Task
Print, exactly as they stand, the lines from the start of the listing to the line containing "wb.inputs[0]); wl.new(wb.outputs[0], wo.inputs[0])", inclusive.

######

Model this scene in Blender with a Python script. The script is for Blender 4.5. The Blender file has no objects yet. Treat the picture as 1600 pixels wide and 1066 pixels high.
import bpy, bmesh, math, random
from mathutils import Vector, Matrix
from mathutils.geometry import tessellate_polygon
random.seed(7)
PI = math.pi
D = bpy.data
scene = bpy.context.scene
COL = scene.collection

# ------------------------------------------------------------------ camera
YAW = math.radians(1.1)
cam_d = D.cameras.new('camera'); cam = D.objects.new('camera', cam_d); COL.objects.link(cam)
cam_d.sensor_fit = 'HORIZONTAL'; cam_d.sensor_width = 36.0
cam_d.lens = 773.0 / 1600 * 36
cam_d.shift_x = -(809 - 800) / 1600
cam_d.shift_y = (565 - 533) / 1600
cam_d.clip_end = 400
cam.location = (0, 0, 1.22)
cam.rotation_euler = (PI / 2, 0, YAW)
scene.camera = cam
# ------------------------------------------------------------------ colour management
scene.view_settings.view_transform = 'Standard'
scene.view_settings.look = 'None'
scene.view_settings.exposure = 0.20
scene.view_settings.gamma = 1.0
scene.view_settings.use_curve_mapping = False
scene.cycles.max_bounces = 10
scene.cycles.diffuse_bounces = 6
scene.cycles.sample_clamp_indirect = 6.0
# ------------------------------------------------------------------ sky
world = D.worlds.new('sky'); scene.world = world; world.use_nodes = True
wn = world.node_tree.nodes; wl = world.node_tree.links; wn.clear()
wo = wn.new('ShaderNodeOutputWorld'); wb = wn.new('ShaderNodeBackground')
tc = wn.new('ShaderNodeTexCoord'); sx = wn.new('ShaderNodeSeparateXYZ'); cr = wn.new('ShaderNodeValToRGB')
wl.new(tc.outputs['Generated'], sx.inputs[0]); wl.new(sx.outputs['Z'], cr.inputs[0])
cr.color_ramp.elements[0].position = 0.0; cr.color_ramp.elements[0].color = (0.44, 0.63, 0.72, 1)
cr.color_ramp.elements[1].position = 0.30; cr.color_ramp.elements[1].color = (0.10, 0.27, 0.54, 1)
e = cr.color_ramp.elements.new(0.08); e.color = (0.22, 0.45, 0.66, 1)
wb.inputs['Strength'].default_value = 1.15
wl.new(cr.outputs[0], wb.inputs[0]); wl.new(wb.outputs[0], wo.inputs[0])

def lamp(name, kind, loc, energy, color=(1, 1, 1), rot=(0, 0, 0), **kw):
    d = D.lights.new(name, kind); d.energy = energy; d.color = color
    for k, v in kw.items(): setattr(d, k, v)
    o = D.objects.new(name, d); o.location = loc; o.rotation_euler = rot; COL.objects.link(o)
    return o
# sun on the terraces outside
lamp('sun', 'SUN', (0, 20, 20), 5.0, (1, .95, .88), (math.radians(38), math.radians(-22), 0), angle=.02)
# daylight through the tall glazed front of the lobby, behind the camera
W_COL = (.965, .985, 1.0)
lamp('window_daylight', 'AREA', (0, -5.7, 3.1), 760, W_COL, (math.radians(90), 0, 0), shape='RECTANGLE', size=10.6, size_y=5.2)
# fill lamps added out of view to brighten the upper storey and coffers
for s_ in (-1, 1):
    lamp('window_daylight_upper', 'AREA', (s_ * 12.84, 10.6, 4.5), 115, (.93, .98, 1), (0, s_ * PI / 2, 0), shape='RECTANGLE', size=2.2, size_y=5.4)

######

Answer for the task
Model this scene in Blender with a Python script. The script is for Blender 4.5. The Blender file has no objects yet. Treat the picture as 1600 pixels wide and 1066 pixels high.
import bpy, bmesh, math, random
from mathutils import Vector, Matrix
from mathutils.geometry import tessellate_polygon
random.seed(7)
PI = math.pi
D = bpy.data
scene = bpy.context.scene
COL = scene.collection

# ------------------------------------------------------------------ camera
YAW = math.radians(1.1)
cam_d = D.cameras.new('camera'); cam = D.objects.new('camera', cam_d); COL.objects.link(cam)
cam_d.sensor_fit = 'HORIZONTAL'; cam_d.sensor_width = 36.0
cam_d.lens = 773.0 / 1600 * 36
cam_d.shift_x = -(809 - 800) / 1600
cam_d.shift_y = (565 - 533) / 1600
cam_d.clip_end = 400
cam.location = (0, 0, 1.22)
cam.rotation_euler = (PI / 2, 0, YAW)
scene.camera = cam
# ------------------------------------------------------------------ colour management
scene.view_settings.view_transform = 'Standard'
scene.view_settings.look = 'None'
scene.view_settings.exposure = 0.20
scene.view_settings.gamma = 1.0
scene.view_settings.use_curve_mapping = False
scene.cycles.max_bounces = 10
scene.cycles.diffuse_bounces = 6
scene.cycles.sample_clamp_indirect = 6.0
# ------------------------------------------------------------------ sky
world = D.worlds.new('sky'); scene.world = world; world.use_nodes = True
wn = world.node_tree.nodes; wl = world.node_tree.links; wn.clear()
wo = wn.new('ShaderNodeOutputWorld'); wb = wn.new('ShaderNodeBackground')
tc = wn.new('ShaderNodeTexCoord'); sx = wn.new('ShaderNodeSeparateXYZ'); cr = wn.new('ShaderNodeValToRGB')
wl.new(tc.outputs['Generated'], sx.inputs[0]); wl.new(sx.outputs['Z'], cr.inputs[0])
cr.color_ramp.elements[0].position = 0.0; cr.color_ramp.elements[0].color = (0.44, 0.63, 0.72, 1)
cr.color_ramp.elements[1].position = 0.30; cr.color_ramp.elements[1].color = (0.10, 0.27, 0.54, 1)
e = cr.color_ramp.elements.new(0.08); e.color = (0.22, 0.45, 0.66, 1)
wb.inputs['Strength'].default_value = 1.15
wl.new(cr.outputs[0], wb.inputs[0]); wl.new(wb.outputs[0], wo.inputs[0])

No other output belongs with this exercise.